** begin **
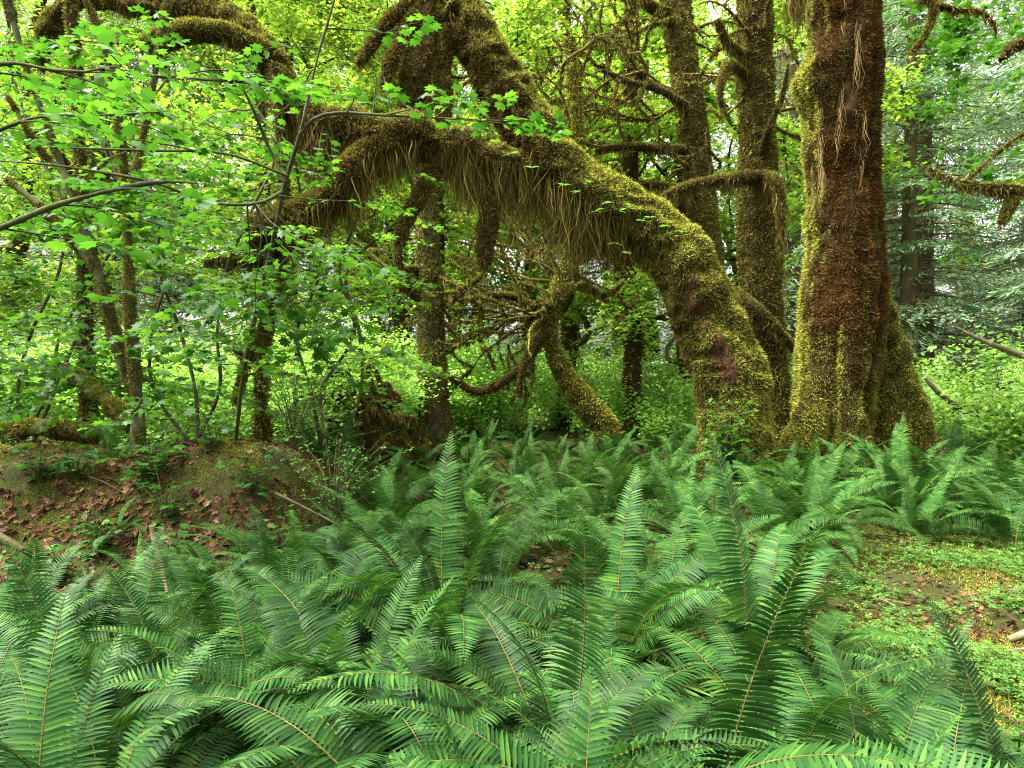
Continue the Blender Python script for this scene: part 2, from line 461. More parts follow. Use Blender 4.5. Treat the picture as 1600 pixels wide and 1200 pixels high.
# ------------------------------------------------------------------ the big upright trunk
def upright_maple():
    rng = np.random.default_rng(11)
    Y = 10.0
    t = thing('mossy_maple_tree', 'massive upright maple trunk furred with rust brown moss, green along its edges', 'tree', (*at(1300, 735, Y)[:2], gz(at(1300, 735, Y)[0], Y)))
    off = np.array(t.location)
    rows = [(1276, 770, 70, Y), (1290, 720, 92, Y), (1298, 660, 116, Y), (1304, 600, 122, Y), (1308, 540, 126, Y), (1314, 480, 130, Y), (1318, 420, 124, Y), (1318, 350, 112, Y),
            (1317, 280, 108, Y), (1312, 200, 116, Y), (1312, 130, 126, Y), (1318, 70, 116, Y), (1319, 0, 110, Y), (1320, -80, 108, Y), (1316, -220, 104, Y), (1320, -420, 96, Y)]
    burl = at(1258, 128, Y - .1); groove = at(1362, 540, Y)
    hollow = at(1330, 560, Y)
    def disp(V, D, r):
        d = .075 * fbm(V * 2.3, 3) + .035 * fbm(V * 8, 3) + .05 * fbm(V * [7, 7, .9], 3) + .035 * (.4 - np.abs(vnoise(V * 5 + 8)) * 1.5)
        th = np.arctan2(D[..., 0], -D[..., 1])              # 0 faces the camera
        low = sstep(3.2, 1.0, V[..., 2])
        d = d + .05 * low * np.sin(th * 5 + 1.5 * fbm(V * .8, 2) + 1.0)
        d = d + .16 * np.exp(-np.sum((V - burl) ** 2, -1) / .09)
        gr = np.exp(-((th - (.62 + .08 * np.sin(V[..., 2] * 3))) / .13) ** 2) * sstep(3.3, 2.6, V[..., 2]) * sstep(.4, .9, V[..., 2])
        gr2 = np.exp(-((th + .35 - .1 * np.sin(V[..., 2] * 2.4)) / .09) ** 2) * sstep(2.7, 1.9, V[..., 2])
        return d - .17 * gr - .10 * gr2
    def age(P, N):
        N = nrm(N)
        face = sstep(-.1, .55, -N[:, 1] + .25 * fbm(P * 1.3 + 3, 3) + .12 * N[:, 0])
        hi = sstep(1.2, 2.6, P[:, 2])
        base = .12 + .78 * face * (.45 + .55 * hi)
        gl = np.exp(-np.sum((P - burl) ** 2, -1) / .16)
        return np.clip(base + .30 * fbm(P * 2.5, 3) + .45 * fbm(P * [8, 8, 1.1] + 5, 3) - .6 * gl, 0, 1)
    mb = MB(); V, Q, N, R = tube(mb, (px_ctrl(rows) - np.r_[off, 0]) * [1, 1, 1, .90], 110, .045, lambda V, D, r: disp(V + off, D, r), 0, lambda P, N: age(P + off, N))
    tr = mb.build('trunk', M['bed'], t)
    mb = MB(); tufts(mb, rng, V, Q, 190000, .055, .0125, lambda P, N: age(P + off, N), 0, .35, .55, lambda P: fbm((P + off) * [6, 6, 1.6] + 3, 3) > -.52 + .2 * rng.random(len(P)))
    mb.build('moss', M['moss'], tr)
    # second stem leaning behind, spreading into a root
    rows = [(1470, 705, 150, Y + .7), (1428, 650, 130, Y + .6), (1402, 580, 110, Y + .55), (1384, 510, 92, Y + .5), (1368, 450, 70, Y + .45), (1350, 380, 52, Y + .4)]
    rows = [(1422, 735, 100, Y + .6), (1406, 670, 94, Y + .6), (1392, 610, 82, Y + .55), (1376, 550, 74, Y + .5), (1362, 490, 66, Y + .45), (1346, 420, 54, Y + .4)]
    mb = MB(); ag = lambda P, N: np.clip(.16 + .55 * sstep(.35, .6, fbm((P + off) * 1.7 + 8, 3) + .3) * .6 + .2 * fbm((P + off) * 3, 2), 0, 1)
    V, Q, N, R = tube(mb, px_ctrl(rows) - np.r_[off, 0], 60, .06, lumpy(.11, 2.6, 4., .05, 5), 0, ag)
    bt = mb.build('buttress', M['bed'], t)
    mb = MB(); tufts(mb, rng, V, Q, 34000, .045, .018, ag, 0, .3, .6); mb.build('moss', M['moss'], bt)
    # roots spreading into the ferns
    for (x0, y0, x1, y1, w, dy) in ((1265, 660, 1236, 745, 50, -.25), (1340, 690, 1346, 750, 32, -.4)):
        mb = MB(); rr = [((x0 * 2 + x1) / 3 - (x1 - x0) * .6, y0 - 40, w * .6, Y + dy), (x0, y0, w, Y + dy), ((x0 + x1) / 2, (y0 + y1) / 2, w, Y + dy), (x1, y1 + 12, w * .8, Y + dy)]
        V, Q, N, R = tube(mb, px_ctrl(rr) - np.r_[off, 0], 26, .06, lumpy(.04, 3., x0), 0, ag)
        tufts(mb, rng, V, Q, 12000, .055, .019, ag, 1)
        mb.build('root', [M['bed'], M['moss']], t)
    # hanging pale threads down the face
    mb = MB(); pts = []; Ls = []
    for (px, py, n, L) in ((1283, 235, 26, .75), (1281, 180, 14, .4), (1340, 55, 22, .8), (1314, 150, 14, .65), (1312, 190, 10, .3), (1345, 250, 10, .4), (1338, 195, 8, .25), (1270, 270, 12, .5), (1318, 0, 10, .3), (1352, 180, 8, .6)):
        for _ in range(n):
            q = at(px + rng.normal(0, 2.2), py + rng.uniform(-25, 40), Y - .62 + abs(px - 1318) * .0022); pts.append(q - off); Ls.append(L * rng.uniform(.3, 1))
    strands(mb, rng, np.array(pts), np.array(Ls), .0065, 0, .5, .015)
    mb.build('moss_fringe', M['pale'], t)
    # torn amber shelf of moss by the groove
    mb = MB(); pts = []; Ls = []
    for _ in range(900):
        px = 1346 + rng.normal(0, 8); py = rng.uniform(440, 560)
        pts.append(at(px, py, Y - .5) - off); Ls.append(rng.uniform(.05, .35))
    strands(mb, rng, np.array(pts), np.array(Ls), .016, 0, .95, .04)
    # a shaggy fringe high on the left
    for _ in range(700):
        px = 1250 + rng.normal(0, 12); pts.append(at(px, rng.uniform(-70, 5), Y + .3) - off); Ls.append(rng.uniform(.1, .8))
    strands(mb, rng, np.array(pts[900:]), np.array(Ls[900:]), .012, 0, .6, .04)
    mb.build('moss_fringe', M['hang'], t)
    return t
upright_maple()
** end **
Your task: Except for the pictures, print the data above exactly.

Result of this exercise:
Continue the Blender Python script for this scene: part 2, from line 461. More parts follow. Use Blender 4.5. Treat the picture as 1600 pixels wide and 1200 pixels high.
# ------------------------------------------------------------------ the big upright trunk
def upright_maple():
    rng = np.random.default_rng(11)
    Y = 10.0
    t = thing('mossy_maple_tree', 'massive upright maple trunk furred with rust brown moss, green along its edges', 'tree', (*at(1300, 735, Y)[:2], gz(at(1300, 735, Y)[0], Y)))
    off = np.array(t.location)
    rows = [(1276, 770, 70, Y), (1290, 720, 92, Y), (1298, 660, 116, Y), (1304, 600, 122, Y), (1308, 540, 126, Y), (1314, 480, 130, Y), (1318, 420, 124, Y), (1318, 350, 112, Y),
            (1317, 280, 108, Y), (1312, 200, 116, Y), (1312, 130, 126, Y), (1318, 70, 116, Y), (1319, 0, 110, Y), (1320, -80, 108, Y), (1316, -220, 104, Y), (1320, -420, 96, Y)]
    burl = at(1258, 128, Y - .1); groove = at(1362, 540, Y)
    hollow = at(1330, 560, Y)
    def disp(V, D, r):
        d = .075 * fbm(V * 2.3, 3) + .035 * fbm(V * 8, 3) + .05 * fbm(V * [7, 7, .9], 3) + .035 * (.4 - np.abs(vnoise(V * 5 + 8)) * 1.5)
        th = np.arctan2(D[..., 0], -D[..., 1])              # 0 faces the camera
        low = sstep(3.2, 1.0, V[..., 2])
        d = d + .05 * low * np.sin(th * 5 + 1.5 * fbm(V * .8, 2) + 1.0)
        d = d + .16 * np.exp(-np.sum((V - burl) ** 2, -1) / .09)
        gr = np.exp(-((th - (.62 + .08 * np.sin(V[..., 2] * 3))) / .13) ** 2) * sstep(3.3, 2.6, V[..., 2]) * sstep(.4, .9, V[..., 2])
        gr2 = np.exp(-((th + .35 - .1 * np.sin(V[..., 2] * 2.4)) / .09) ** 2) * sstep(2.7, 1.9, V[..., 2])
        return d - .17 * gr - .10 * gr2
    def age(P, N):
        N = nrm(N)
        face = sstep(-.1, .55, -N[:, 1] + .25 * fbm(P * 1.3 + 3, 3) + .12 * N[:, 0])
        hi = sstep(1.2, 2.6, P[:, 2])
        base = .12 + .78 * face * (.45 + .55 * hi)
        gl = np.exp(-np.sum((P - burl) ** 2, -1) / .16)
        return np.clip(base + .30 * fbm(P * 2.5, 3) + .45 * fbm(P * [8, 8, 1.1] + 5, 3) - .6 * gl, 0, 1)
    mb = MB(); V, Q, N, R = tube(mb, (px_ctrl(rows) - np.r_[off, 0]) * [1, 1, 1, .90], 110, .045, lambda V, D, r: disp(V + off, D, r), 0, lambda P, N: age(P + off, N))
    tr = mb.build('trunk', M['bed'], t)
    mb = MB(); tufts(mb, rng, V, Q, 190000, .055, .0125, lambda P, N: age(P + off, N), 0, .35, .55, lambda P: fbm((P + off) * [6, 6, 1.6] + 3, 3) > -.52 + .2 * rng.random(len(P)))
    mb.build('moss', M['moss'], tr)
    # second stem leaning behind, spreading into a root
    rows = [(1470, 705, 150, Y + .7), (1428, 650, 130, Y + .6), (1402, 580, 110, Y + .55), (1384, 510, 92, Y + .5), (1368, 450, 70, Y + .45), (1350, 380, 52, Y + .4)]
    rows = [(1422, 735, 100, Y + .6), (1406, 670, 94, Y + .6), (1392, 610, 82, Y + .55), (1376, 550, 74, Y + .5), (1362, 490, 66, Y + .45), (1346, 420, 54, Y + .4)]
    mb = MB(); ag = lambda P, N: np.clip(.16 + .55 * sstep(.35, .6, fbm((P + off) * 1.7 + 8, 3) + .3) * .6 + .2 * fbm((P + off) * 3, 2), 0, 1)
    V, Q, N, R = tube(mb, px_ctrl(rows) - np.r_[off, 0], 60, .06, lumpy(.11, 2.6, 4., .05, 5), 0, ag)
    bt = mb.build('buttress', M['bed'], t)
    mb = MB(); tufts(mb, rng, V, Q, 34000, .045, .018, ag, 0, .3, .6); mb.build('moss', M['moss'], bt)
    # roots spreading into the ferns
    for (x0, y0, x1, y1, w, dy) in ((1265, 660, 1236, 745, 50, -.25), (1340, 690, 1346, 750, 32, -.4)):
        mb = MB(); rr = [((x0 * 2 + x1) / 3 - (x1 - x0) * .6, y0 - 40, w * .6, Y + dy), (x0, y0, w, Y + dy), ((x0 + x1) / 2, (y0 + y1) / 2, w, Y + dy), (x1, y1 + 12, w * .8, Y + dy)]
        V, Q, N, R = tube(mb, px_ctrl(rr) - np.r_[off, 0], 26, .06, lumpy(.04, 3., x0), 0, ag)
        tufts(mb, rng, V, Q, 12000, .055, .019, ag, 1)
        mb.build('root', [M['bed'], M['moss']], t)
    # hanging pale threads down the face
    mb = MB(); pts = []; Ls = []
    for (px, py, n, L) in ((1283, 235, 26, .75), (1281, 180, 14, .4), (1340, 55, 22, .8), (1314, 150, 14, .65), (1312, 190, 10, .3), (1345, 250, 10, .4), (1338, 195, 8, .25), (1270, 270, 12, .5), (1318, 0, 10, .3), (1352, 180, 8, .6)):
        for _ in range(n):
            q = at(px + rng.normal(0, 2.2), py + rng.uniform(-25, 40), Y - .62 + abs(px - 1318) * .0022); pts.append(q - off); Ls.append(L * rng.uniform(.3, 1))
    strands(mb, rng, np.array(pts), np.array(Ls), .0065, 0, .5, .015)
    mb.build('moss_fringe', M['pale'], t)
    # torn amber shelf of moss by the groove
    mb = MB(); pts = []; Ls = []
    for _ in range(900):
        px = 1346 + rng.normal(0, 8); py = rng.uniform(440, 560)
        pts.append(at(px, py, Y - .5) - off); Ls.append(rng.uniform(.05, .35))
    strands(mb, rng, np.array(pts), np.array(Ls), .016, 0, .95, .04)
    # a shaggy fringe high on the left
    for _ in range(700):
        px = 1250 + rng.normal(0, 12); pts.append(at(px, rng.uniform(-70, 5), Y + .3) - off); Ls.append(rng.uniform(.1, .8))
    strands(mb, rng, np.array(pts[900:]), np.array(Ls[900:]), .012, 0, .6, .04)
    mb.build('moss_fringe', M['hang'], t)
    return t
upright_maple()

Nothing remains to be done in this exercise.